**EXERCISE AIM:** Some lines in the records below may hold the word "part"; give the number of those lines and nothing else.

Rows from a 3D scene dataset
================================

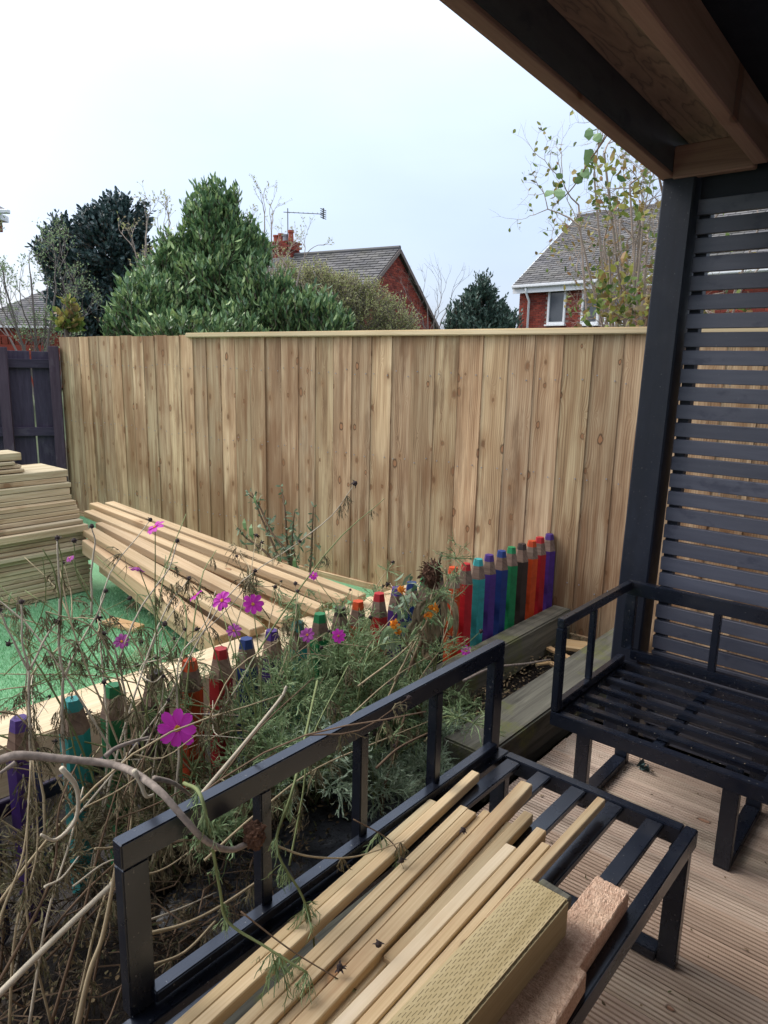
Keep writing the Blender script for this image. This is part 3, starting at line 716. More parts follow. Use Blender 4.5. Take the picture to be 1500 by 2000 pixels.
# --- distant house (hipped roof) on the left and the house corner at the picture's left edge
def boxhouse(label, px0, px1, pyr, pye, dep, wallmat, ev_=.3):
    p0, p1 = ondep(px0, pye, dep), ondep(px1, pye, dep); ez = (p0.z + p1.z) / 2; rz_ = ondep((px0 + px1) / 2, pyr, dep + 3).z
    c = (p0 + p1) / 2; c.z = 0; w = (p1 - p0).length; h = empty('brick_house', c, 0, label, 'house'); rt, fw_ = Vector(RT), Vector(FW); D = 6.
    def q(a, d, z): return rt * a + fw_ * d + Vector((0, 0, z))
    b = MB()
    for P in ([q(-w / 2, 0, 0), q(w / 2, 0, 0), q(w / 2, 0, ez), q(-w / 2, 0, ez)], [q(-w / 2, D, 0), q(w / 2, D, 0), q(w / 2, D, ez), q(-w / 2, D, ez)], [q(-w / 2, 0, 0), q(-w / 2, D, 0), q(-w / 2, D, ez), q(-w / 2, 0, ez)], [q(w / 2, 0, 0), q(w / 2, D, 0), q(w / 2, D, ez), q(w / 2, 0, ez)]): polywall(b, P)
    b.build('wall', wallmat, h)
    a, bb_, c_, d_ = q(-w / 2 - ev_, -ev_, ez), q(w / 2 + ev_, -ev_, ez), q(w / 2 + ev_, D + ev_, ez), q(-w / 2 - ev_, D + ev_, ez); hip = min(w / 2 - .3, 3.); r0, r1 = q(-w / 2 + hip, D / 2, rz_), q(w / 2 - hip, D / 2, rz_)
    b = MB(); b.quad(a, bb_, r1, r0); b.quad(c_, d_, r0, r1); b.tri(bb_, c_, r1); b.tri(d_, a, r0); b.quad(a, bb_, c_, d_); b.build('roof', M['slate'], h)
    b = MB(); tiles(b, a, bb_, r1, r0, 20, .04, .5); b.build('roof_tiles', M['slate'], h, kind='stuff')
    bar('gutter', Vector(h.location) + a, Vector(h.location) + bb_, .1, .1, M['upvc'], h)
    return h
boxhouse('distant low house with brown hipped roof behind the bare bush at far left', -60, 235, 562, 640, 38., M['brick'])
c0 = ondep(6, 450, 20.); c0z = c0.z; lh = empty('brick_house', Vector((c0.x, c0.y, 0)), 0, 'corner of a tall brick house with white gutter at the left picture edge', 'house')
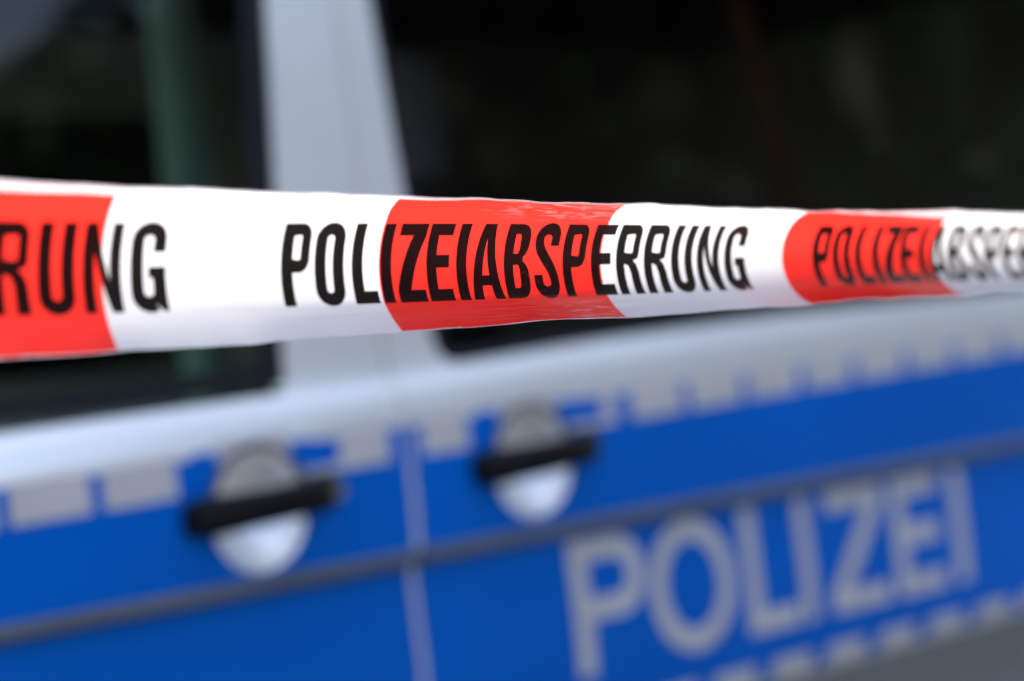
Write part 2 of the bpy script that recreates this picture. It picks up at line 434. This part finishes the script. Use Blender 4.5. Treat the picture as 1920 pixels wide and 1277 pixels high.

================================

**RESULT OF THIS EXERCISE:** 2